Was bekommen Sie beim Laufen von der Umgebung mit?
Feldwege fühlen sich anders an als Waldwege, asphaltierte Straßen oder Schotter. Du spürst den Untergrund, schmeckst und riechst die Luft, hörst die Boote auf dem See, Vögel im Wald. Ich nehme das Laufen nicht über die Augen, sondern über alle anderen Sinne wahr. Die Umgebung ist mir aber nicht so wichtig.
Sondern?
Für mich geht’s in erster Linie darum: drinnen oder draußen? Und: ebener Weg oder Gelände? Unebener Boden erfordert mehr Konzentration. Da würde ich nicht auf Schnelligkeit laufen oder drei Stunden am Stück rennen.
Was die Umgebung angeht: Ich laufe zwar lieber draußen als auf dem Band, aber gerade vor Marathonläufen trainiere ich gern unabhängig von anderen. Da bin ich froh, dass ich mein Laufband zu Hause habe und so trainieren kann, wie es in meinen Trainingsplan passt.
Wie sind Sie zum Laufen gekommen?
Über meine Familie. Mein erster Partner war mein Vater. Er hat mich begleitet, bis ich das Abi hatte. Danach hat er den Anschluss nicht mehr gekriegt.
Sie waren zu schnell.
Ja. In der Uni habe ich dann beim Laufsportverein Münster angefragt und einen Laufpartner gesucht und gefunden, der ungefähr mein Niveau hatte. Mit ihm laufe ich heute noch.
“Wenn man einen gemeinsamen Rhythmus hat, fliegt man über die Strecke”
Was muss man beachten, wenn man mit Ihnen unterwegs ist?
Leute, die zum ersten Mal mit einem Blinden laufen, haben immer Respekt vor der Sache. Ich versuche, ihnen viel Selbstbewusstsein zu geben. Es ist nicht so schwierig, wie man sich das vorstellt. Deswegen sage ich zu einem Partner immer: Lauf erst mal los! Dann lass uns währenddessen gucken, wie unser Rhythmus am besten zusammenpasst.
Man muss aber schon viel reden, oder?
Wenn man im gemütlichen Tempo die klassische Sonntagsmorgenrunde macht, muss man nicht jede Richtung ansagen. Ich merke anhand des Seils, ob man mich links oder rechts zieht. Was man logischerweise bedenken muss: Dass man doppelt so breit ist, weil man nebeneinander läuft. Man braucht also entsprechend Platz, um an Hindernissen oder an anderen Läufern vorbeizukommen.

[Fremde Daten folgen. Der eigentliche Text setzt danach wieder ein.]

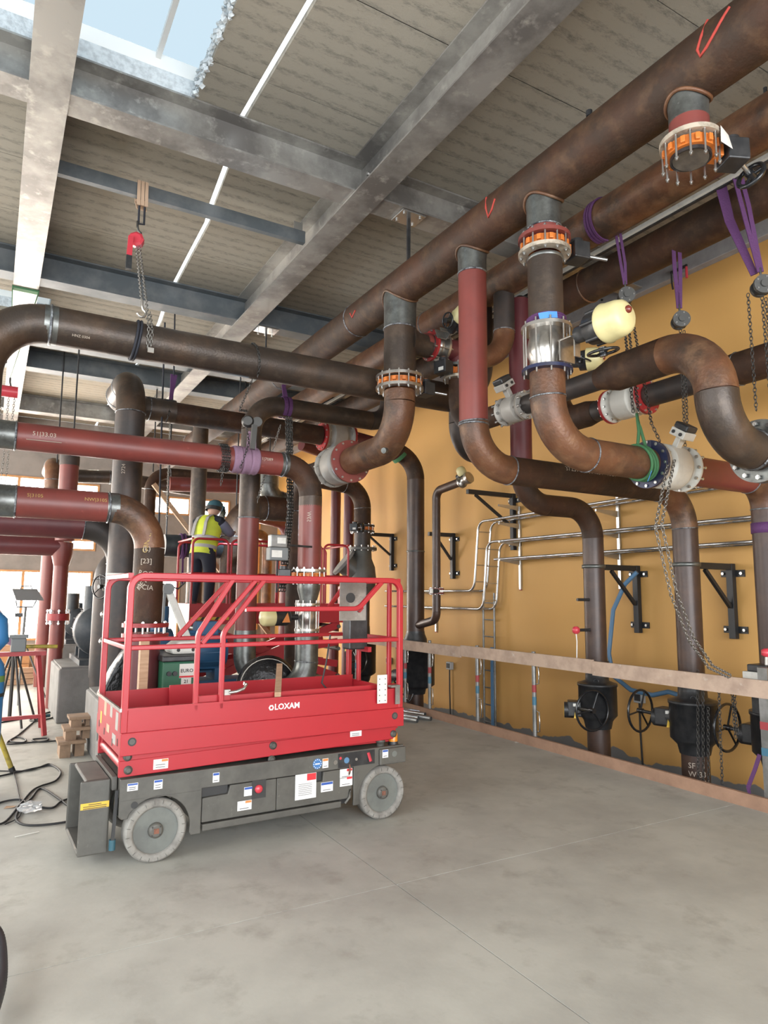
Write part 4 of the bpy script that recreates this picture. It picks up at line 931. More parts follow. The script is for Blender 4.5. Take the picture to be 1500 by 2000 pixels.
for k, (dz, kn) in enumerate(((1.62, False), (1.29, True))):
    t = thing('pipe_tapping', ('short black tapping on the left wall pipe', 'black tapping with a red knob on the left wall pipe')[k], 'tapping', (XA-.12, YA, dz))
    MB((XA-.12, YA, dz)).cyl((XA-.11, YA-.02, dz), (XA-.27, YA+.0, dz), .017, n=10).build('nipple', 'black', t)
    if kn:
        MB((XA-.12, YA, dz)).lathe((XA-.30, YA, dz), (0, 0, 1), [(-.04, .02), (-.02, .042), (.02, .042), (.04, .02)], 12).build('knob', 'red_knob', t)
        MB((XA-.12, YA, dz)).tube([(XA-.30, YA, dz-.04), (XA-.29, YA, dz-.12), (XA-.30, YA, dz-.32)], .006, 6).build('tag_cord', 'white', t)
t = thing('air_hose', 'blue hose looping behind the left ball valve pipe', 'hose', (6.3, 5.3, 1))
MB((6.3, 5.3, 1)).tube([(6.45, YA-.12, 1.94), (6.40, YA+.02, 1.80), (6.35, YA+.16, 1.5), (6.3, YA+.2, 1.0), (6.3, YA+.15, .75), (6.3, YA-.1, .62), (6.3, 5.1, .60), (6.3, 4.9, .66), (6.3, 4.6, .62), (6.3, 4.45, .45)], .026, 10).build('hose', 'hose_blue', t)
for k, (px, py) in enumerate(((882, 1300), (1253, 1362), (763, 1290))):
    p = U(px, py, X=XW); t = thing('socket_box', ('grey socket box with hanging cable near the vertical ladder', 'grey socket box between the two right ball valves', 'grey socket box left of the far ball valve')[k], 'socket', (XW, p.y, p.z))
    MB((XW, p.y, p.z)).bb(XW-.07, XW-.001, p.y-.06, p.y+.06, p.z-.06, p.z+.06).build('housing', 'socket', t, bev=.008)
    MB((XW, p.y, p.z)).bb(XW-.077, XW-.071, p.y-.04, p.y+.04, p.z-.035, p.z+.04).build('lid', 'black', t)
    MB((XW, p.y, p.z)).tube([(XW-.04, p.y, p.z-.06), (XW-.04, p.y, p.z-.4), (XW-.03, p.y-.02, -.6)], .011, 8).build('cable', 'rubber', t)

# ---- timber edge board and scaffold barrier along the trench
MBk = MB(); MBk.bb(XK, XK+.035, YF, YB, -.06, .105); struct(MBk.build('trim_edge_board', 'edge_board'))
t = thing('barrier_plank', 'long rough timber plank fixed to the scaffold posts as a guard rail', 'plank', (XK+.02, 5.8, 1))
ys_ = [2.9, 5.05, 7.3, 8.75, 11.5]
for k in range(4):
    dz = (0, .012, -.006, .01)[k]; MB((XK+.02, 5.8, 1)).bb(XK+.012+.006*(k % 2), XK+.040+.006*(k % 2), ys_[k]+.002, ys_[k+1]-.002 if k < 3 else ys_[k+1], .865+dz, 1.005+dz).build('plank', 'plank', t)
def post(y, label, zt=1.03):
    o = (XK+.075, y, -.3); t = thing('scaffold_post', label, 'post', o, group='scaffold posts of the trench barrier'); x = XK+.075
    MB(o).cyl((x, y, -.5), (x, y, zt), .0242, n=16).build('tube', 'tube_galv', t)
    MB(o).cyl((x, y, .58), (x, y, .66), .0248, n=16).build('red_band', 'paint_red', t); MB(o).cyl((x, y, .44), (x, y, .53), .0248, n=16).build('blue_band', 'paint_blue', t)
    for z in (.68, .16): MB(o).tube([(x, y-.02, z+.22), (x, y-.075, z+.21), (x, y-.08, z+.10), (x, y-.075, z), (x, y-.02, z-.01)], .007, 6).build('hook', 'galv_bright', t)
post(8.75, 'far scaffold post in front of the large black ball valve', .88); post(8.10, 'scaffold post beside the loose galvanised tubes')
post(7.02, 'scaffold post right of the vertical cable ladder'); post(5.98, 'scaffold post standing left of the left ball valve pipe')
post(10.3, 'scaffold post seen through the lift rails')
t = thing('scaffold_post', 'thick grey-green post at the right edge of the picture', 'post', (5.42, 3.30, 0))
MB((5.42, 3.30, 0)).bb(5.37, 5.43, 3.255, 3.335, -.4, 1.10).build('post', 'tube_galv', t); MB((5.42, 3.30, 0)).bb(5.38, 5.46, 3.14, 3.25, -.4, 1.0).build('board', 'weld_green', t)
for z, m in ((.62, 'paint_red'), (.42, 'paint_blue')): MB((5.42, 3.30, 0)).bb(5.368, 5.432, 3.253, 3.337, z, z+.06).build('paint_band', m, t)
t = thing('loose_sling', 'purple sling hanging off the post at the right edge', 'sling', (5.36, 3.4, .2))
MB((5.36, 3.4, .2)).ribbon([(5.38, 3.36, .42), (5.37, 3.40, .30), (5.36, 3.46, .15), (5.355, 3.44, .06), (5.36, 3.34, .02), (5.37, 3.25, .06)], .03, .008, (0, .5, .8)).build('strap', 'strap_purple', t)
for k in range(5):
    y0 = (7.7, 7.86, 7.74, 8.05, 8.0)[k]; x = (4.55, 4.67, 4.79, 4.9, 5.03)[k]
    t = thing('conduit_tube', 'galvanised conduit tube lying on the floor, %s from the lift' % ('first', 'second', 'third', 'fourth', 'fifth')[k], 'tube', (x, y0, .03), group='galvanised tubes on the floor')
    b_ = MB((x, y0, .03)); b_.disc(((x*2+.05)/2, y0+1.1, .031), V((-.35, 1, 0)), .03, 2.3, 14, .026); b_.build('tube', 'galv_bright', t)

# ================================================================ SLINGS, HOISTS, CHAINS
def link_mesh(L, w, d, m):
    def mk():
        pts = []; a = L/2-w/2
        for k in range(5): q = -PI/2+PI*k/4; pts.append((w/2*math.sin(q)*0+w/2*math.cos(q)*0, 0, 0))
        pts = [(w/2*math.cos(PI*k/4), 0, a+w/2*math.sin(PI*k/4)) for k in range(5)]+[(w/2*math.cos(PI+PI*k/4), 0, -a+w/2*math.sin(PI+PI*k/4)) for k in range(5)]
        return pts
    return cached(('link', L, w, d), mk)
def chain(parent, off, path, m='chain', L=.036, w=.021, d=.0034, name='chain'):
    P = [V(p) for p in path]; ln = [0]
    for a, c in zip(P, P[1:]): ln.append(ln[-1]+(c-a).length)
    pts0 = link_mesh(L, w, d, m); pitch = L-d*2; n = max(2, int(ln[-1]/pitch)); b = MB(off); i = 0
    for k in range(n):
        s = (k+.5)*pitch
        while i < len(P)-2 and ln[i+1] < s: i += 1
        p = P[i]+(P[i+1]-P[i])*((s-ln[i])/max(1e-6, ln[i+1]-ln[i])); dr = (P[i+1]-P[i]).normalized()
        a, c, e = frame(dr, (.6, .8, .1)); a2 = (a+c).normalized() if k % 2 else (a-c).normalized()
        b.tube([p+a2*q[0]+e*q[2] for q in pts0], d, 5, True)
    return b.build(name, m, parent, kind='stuff')
def sag(p0, p1, s, n=10):
    p0 = V(p0); p1 = V(p1); return [p0+(p1-p0)*(k/n)-V((0, 0, s*4*(k/n)*(1-k/n))) for k in range(n+1)]
def hook(b, p, s=1.0, up=1):
    p = V(p); b.tube([p+V((0, 0, .05*s*up)), p+V((0, 0, .01*s*up))]+[p+V((.03*s*math.sin(w), 0, (-.02-.03*(1-math.cos(w)))*s*up)) for w in (.3, 1, 1.7, 2.4, 3.1, 3.8, 4.5)], .008*s, 8)
def hoist(loc, label, slabel, strap_pts, strap_m='strap_purple', red=False, w=.045, face=(-.6, -.8, 0)):
    t = thing('chain_hoist', label, 'hoist', loc); L = V(loc); f = V(face).normalized()
    m = 'red_knob' if red else 'hoist'
    gc = MB(L); gc.disc(L-f*.035, f, .068, .03, 28).disc(L, f, .045, .05, 20).disc(L+f*.045, f, .075, .03, 28).disc(L+f*.068, f, .03, .016, 16); gc.build('gear_case', m, t, bev=.004)
    for k in range(5):
        wa = 2*PI*k/5; x_, y_, z_ = frame(f); MB(L).cyl(L+f*.06+x_*(.058*math.cos(wa))+y_*(.058*math.sin(wa)), L+f*.067+x_*(.058*math.cos(wa))+y_*(.058*math.sin(wa)), .007, n=8).build('case_screw', 'bolt', t)
    b = MB(L); b.box(L, (.05, .09, .12), (0, 0, 1), f); hook(b, L+V((0, 0, .10)), 1.1, 1); b.build('frame', 'chain_dark', t)
    s = thing('lifting_sling', slabel, 'sling', strap_pts[0]); sw = f.cross(V((0, 0, 1)))
    for q in (-1, 1): MB(strap_pts[0]).ribbon([V(p)+sw*(q*w*(.42 if k < len(strap_pts)-1 else .12)) for k, p in enumerate(strap_pts)], w*.55, .010, sw).build('strap', strap_m, s)
    return t, L
def arcpts(c, ax, R, a0, a1, n=12):
    x, y, z = frame(ax, (0, 0, 1)); c = V(c); return [c+x*(R*math.cos(a0+(a1-a0)*k/n))+y*(R*math.sin(a0+(a1-a0)*k/n)) for k in range(n+1)]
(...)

Im Gelände ist es natürlich hilfreich, wenn man Baumwurzeln oder Kuhlen ansagt, was vom Führläufer natürlich einiges an Konzentration fordert.

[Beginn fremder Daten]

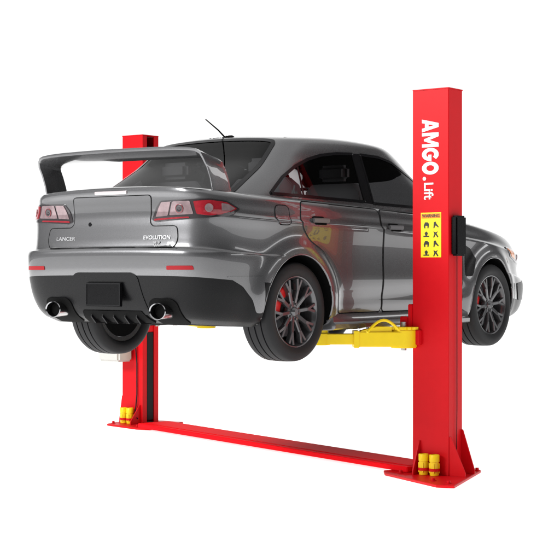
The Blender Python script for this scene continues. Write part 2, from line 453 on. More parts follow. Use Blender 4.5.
rdoor = roundp([(-.30,.31),(-.30,1.04),(-1.24,1.065),(-1.285,.90),(-1.20,.80),(-1.05,.735),(-.93,.60),(-.865,.45),(-.85,.31)], .04)
fdoor = roundp([(-.285,.31),(-.285,1.04),(.80,1.01),(.845,.70),(.83,.31)], .04)
for sg in (1, -1):
    cb = c_side(BODY, sg); cc = c_side(CABIN, sg)
    patch('window_pillar', roundp([(-.362,1.085),(-.362,1.446),(-.233,1.448),(-.233,1.080)], .004), cc, .003, TRIM)
    for pl, gp, hy, hz in ((rdoor, rglass, -1.07, .94), (fdoor, fglass, -.13, .915)):
        d = patch('door', pl, cb, .003, PAINT, sp=.025)
        strip('door_seam', pl, cb, .0036, SEAM, .006, True, d)
        patch('side_window', gp, cc, .001, GLASSS, d, rim=False)
        strip('window_trim', gp, cc, .0045, TRIM, .020, True, d)
        if hy < -1: strip('window_divider', [(-1.035, 1.318), (-1.055, 1.108)], cc, .0048, TRIM, .020, False, d)
        bm = bmesh.new()
        p = cb(Vector((hy, hz)), 0)
        box(bm, p.x+.016*sg, p.x+.034*sg, hy-.095, hy+.095, hz-.016, hz+.016)
        box(bm, p.x-.004*sg, p.x+.018*sg, hy-.095, hy-.06, hz-.014, hz+.014)
        box(bm, p.x-.004*sg, p.x+.018*sg, hy+.06, hy+.095, hz-.014, hz+.014)
        mkb('door_handle', bm, HANDLE, d, bevel=.006)
        hp = roundp([(hy-.075,hz-.03),(hy+.075,hz-.03),(hy+.075,hz+.028),(hy-.075,hz+.028)], .03)
        patch('handle_recess', hp, cb, .004, SEAM, d, sp=.02, rim=False)
    if sg == 1:
        fp = roundp([(-1.55,.90),(-1.40,.90),(-1.385,1.03),(-1.54,1.03)], .05)
        ff = patch('fuel_flap', fp, cb, .003, PAINT)
        strip('flap_seam', fp, cb, .0036, SEAM, .005, True, ff)
    bm = bmesh.new()
    sec = [(.80,.190),(.895,.195),(.922,.207),(.925,.235),(.905,.250),(.903,.275),(.890,.305),(.84,.315)]
    yy = [-.95,-.92,-.6,0,.6,.92,.95]; sc = [.0,.9,1,1,1,.9,.0]
    R_ = []
    for y, q in zip(yy, sc):
        R_.append([bm.verts.new(((.83+(x-.83)*(q if x > .83 else 1))*sg, y, z)) for x, z in sec])
    for a, b in zip(R_, R_[1:]):
        for k in range(len(sec)-1): bm.faces.new((a[k], a[k+1], b[k+1], b[k]))
        bm.faces.new((a[-1], a[0], b[0], b[-1]))
    bm.faces.new(R_[0]); bm.faces.new(R_[-1])
    mkb('side_skirt', bm, PAINT, car, angle=25)
    for yw in (-YA, YA):
        pts = []
        for i in range(33):
            a = radians(-12+204*i/32); z = .335+.372*sin(a)
            if z < .24: continue
            p = cb(Vector((yw+.385*cos(a), .335+.385*sin(a))), 0)
            if abs(p.x) < .80: continue
            pts.append((p.x-.003*sg, yw+.3745*cos(a), .335+.3745*sin(a)))
        bm = bmesh.new(); tube(bm, pts, .0065, 8); mkb('arch_lip', bm, PAINT, car)
    patch('bumper_corner', roundp([(-2.02,.565),(-1.715,.565),(-1.704,.40),(-1.704,.33),(-1.76,.33),(-1.80,.42),(-1.88,.50)], .02), cb, .003, PAINT, sp=.02)
    bm = bmesh.new()
    bmesh.ops.create_uvsphere(bm, u_segments=24, v_segments=14, radius=1)
    for v in bm.verts:
        x, y, z = v.co
        v.co = Vector(((.93+.095*x)*sg, .55+.075*y*(1 if y > 0 else .45), 1.12+.065*z))
    mir = mkb('door_mirror', bm, PAINT, car)
    bm = bmesh.new(); bar(bm, (.77*sg, .57, 1.07), (.90*sg, .57, 1.09), .09, .03); mkb('mirror_stalk', bm, TRIM, mir, bevel=.006)
    vp = roundp([(.885,.56),(.885,.80),(.965,.775),(1.035,.70),(.985,.60),(.955,.56)], .015)
    patch('fender_vent', vp, cb, .003, BLACKP, sp=.02)
    ct = c_ang(BODY, sg, -1)
    tl = roundp([(.120,.925),(.160,1.00),(.205,1.045),(.50,1.052),(.60,1.038),(.680,.990),(.63,.955),(.50,.933),(.30,.920),(.16,.911)], .012)
    t = patch('tail_light', tl, ct, .006, SMOKE, sp=.02)
    patch('lens', roundp([(.435,.955),(.418,1.038),(.50,1.043),(.59,1.030),(.655,.991),(.61,.966),(.50,.946)], .010), ct, .011, REDLENS, t, sp=.015)
    patch('lens', roundp([(.148,.918),(.153,.930),(.395,.940),(.40,.931),(.30,.926)], .004), ct, .011, REDLENS, t, sp=.012)
    patch('lens', roundp([(.160,.942),(.185,.995),(.213,1.036),(.285,1.038),(.262,.948)], .008), ct, .011, PINKLENS, t, sp=.015)
    patch('lens', roundp([(.275,.950),(.297,1.038),(.400,1.040),(.420,.956)], .010), ct, .011, PINKLENS, t, sp=.015)
    patch('lens', roundp([(.560,.975),(.560,1.024),(.60,1.018),(.640,.991),(.61,.974)], .004), ct, .014, PINKLENS, t, sp=.012)
    for uu, rr, mm in ((.345,.026,SMOKE),(.495,.027,PINKLENS)):
        p = ct(Vector((uu, .993)), .013); n = (ct(Vector((uu, .993)), .05)-p).normalized()
        M = Matrix.Translation(p) @ n.to_track_quat('Z', 'Y').to_matrix().to_4x4()
        bm = bmesh.new(); lathe(bm, [(-.004, rr), (.003, rr), (.004, rr*.85), (.0015, rr*.5), (.003, .0005)], 'z', (0, 0, 0), 24); bm.transform(M)
        mkb('lamp_bowl', bm, mm, t)
        bm = bmesh.new(); lathe(bm, [(0, rr*1.10), (.004, rr*1.10), (.004, rr*1.01), (0, rr*1.01)], 'z', (0, 0, 0), 24, closed=True); bm.transform(M)
        mkb('lamp_ring', bm, REDLENS, t)
    ch = c_ang(BODY, sg, 1, .25, 1.65)
    hl = roundp([(.10,.64),(.20,.70),(.45,.745),(.70,.80),(.80,.80),(.72,.72),(.55,.67),(.35,.63),(.15,.61)], .02)
    h = patch('headlight', hl, ch, .006, SMOKE, sp=.02)
    patch('lens', roundp([(.60,.70),(.68,.765),(.76,.785),(.70,.725)], .01), ch, .010, AMBER, h, sp=.015)
    patch('lens', roundp([(.20,.65),(.25,.695),(.54,.735),(.56,.69),(.35,.655)], .01), ch, .010, PINKLENS, h, sp=.015)
    patch('reflector', roundp([(.27,.607),(.27,.633),(.405,.633),(.412,.607)], .006), ct, .005, REDREF, sp=.015)
    patch('bumper_duct', roundp([(.30,.36),(.34,.52),(.60,.50),(.56,.36)], .02), ch, .006, BLACKP, sp=.02)
cr = c_rear(BODY); ctp = c_top(BODY); ctc = c_top(CABIN)
lid = roundp([(-.345,1.085),(.345,1.085),(.335,.91),(.36,.885),(.56,.885),(.575,.80),(.55,.748),(-.55,.748),(-.575,.80),(-.56,.885),(-.36,.885),(-.335,.91)], .03)
boot = patch('boot_lid', lid, cr, .003, PAINT, sp=.025)
strip('lid_seam', lid, cr, .0037, SEAM, .0045, True, boot)
for sg in (1, -1): strip('lid_seam', [(.60*sg, -2.13), (.63*sg, -1.95), (.66*sg, -1.80)], ctp, .001, SEAM, .005, False, boot)
patch('high_brake_light', roundp([(-.14,1.098),(.14,1.098),(.14,1.118),(-.14,1.118)], .008), cr, .007, WHITEREF, boot, sp=.012)
bm = bmesh.new(); p = cr(Vector((-.19,.905)), 0); lathe(bm, [(p.y-.007,.0001),(p.y-.007,.013),(p.y,.015)], 'y', (-.19, 0, .905), 20); mkb('boot_lock', bm, TRIM, boot)
def rear_M(x, z, y): return Matrix(((1,0,0,x),(0,0,-1,y),(0,1,0,z),(0,0,0,1)))
text('lettering', 'LANCER', .036, rear_M(-.49, .812, 0), BADGE, boot, .0, sx=1.3, conform=(cr, .0055))
text('lettering', 'EVOLUTION', .034, rear_M(.290, .812, 0), BADGE, boot, .0004, sx=1.2, conform=(cr, .0055))
ym = min(cr(Vector((xx_,zz_)), 0).y for xx_ in (.38,.45) for zz_ in (.768,.79))-.0065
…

Müssen Ihre Partner bessere Läufer sein als Sie?
Im Wettkampf ist das sinnvoll, wenn mein Laufpartner eigentlich in der Lage wäre, schneller zu laufen als ich. Sonst besteht die Gefahr, dass er aufgrund der zusätzlich erforderlichen Konzentration muskuläre Probleme bekommt oder ihm die Kraft ausgeht. Wenn man einen gemeinsamen Rhythmus hat, fliegt man über die Strecke.
Ist es schon mal passiert, dass Sie einen Lauf abbrechen mussten, weil Ihr Laufpartner nicht mehr konnte?

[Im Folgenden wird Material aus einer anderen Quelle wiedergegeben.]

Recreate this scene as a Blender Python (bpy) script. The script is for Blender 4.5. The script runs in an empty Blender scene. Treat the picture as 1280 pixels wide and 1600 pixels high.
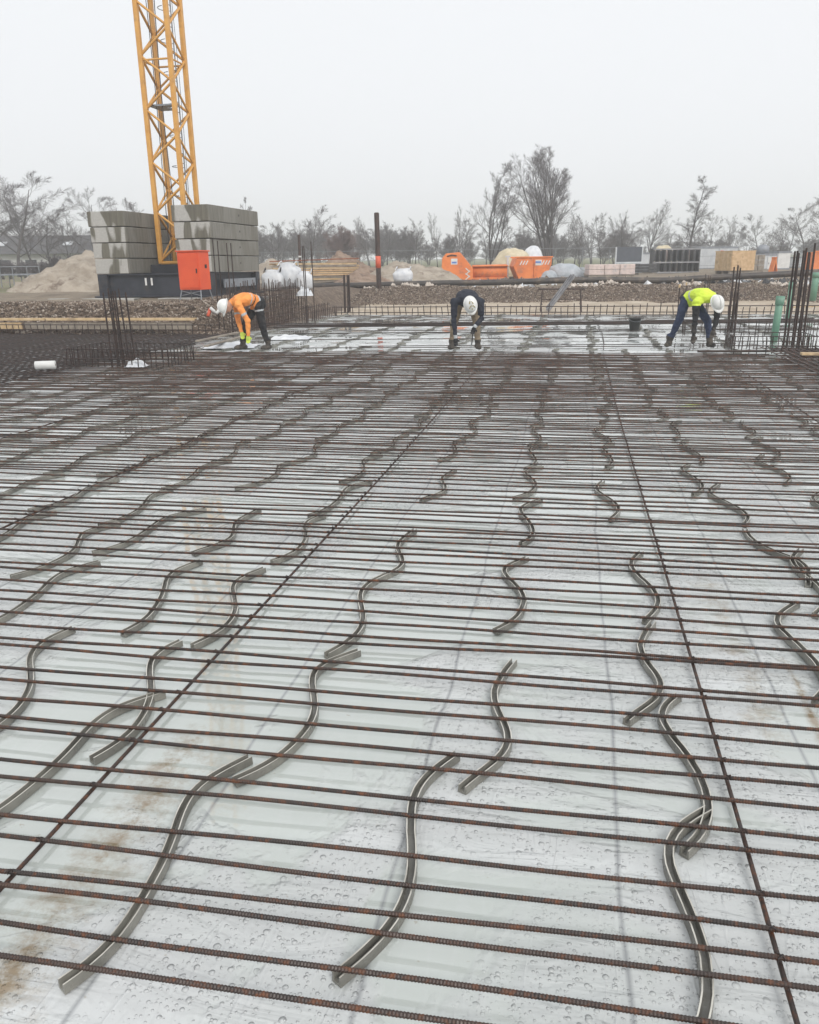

Für mich gilt: Wir sind ein Team. Das heißt, wir laufen zusammen los und kommen gemeinsam an. Nur bei einem Marathon in Hamburg lief es mal anders. Mein Laufpartner musste aufgrund von Muskelkrämpfen aufgeben. Da hat ein anderer Läufer, der es zufällig gesehen hatte, spontan angeboten zu übernehmen. Das war das einzige Mal, dass ich mit einem anderen Partner angekommen bin, als ich losgelaufen war.
Zur Person: Ulrich Badde, Jahrgang 1978, ist Richter am Landgericht Münster. Er erblindete kurz nach der Geburt und läuft regelmäßig, seit er acht Jahre alt ist. Badde hat ein reguläres Gymnasium besucht. Seine sportlichen Tätigkeiten neben dem Laufen sind Fahrradfahren (Tandem), Schwimmen (an der Außenbahn) und Schlittschuhlaufen (an der Hand). Er hat bereits die Marathon-Wettkämpfe in Berlin, Münster, Mainz, Bonn und Frankfurt mitgemacht. Seine Bestzeit liegt bei sehr guten 3:17 Stunden. Sein nächstes Ziel: der berühmte New-York-Marathon im November.
*Um die Antworten des Interviewpartners nicht zu verfälschen, werden lediglich die Fragen “gegendert”.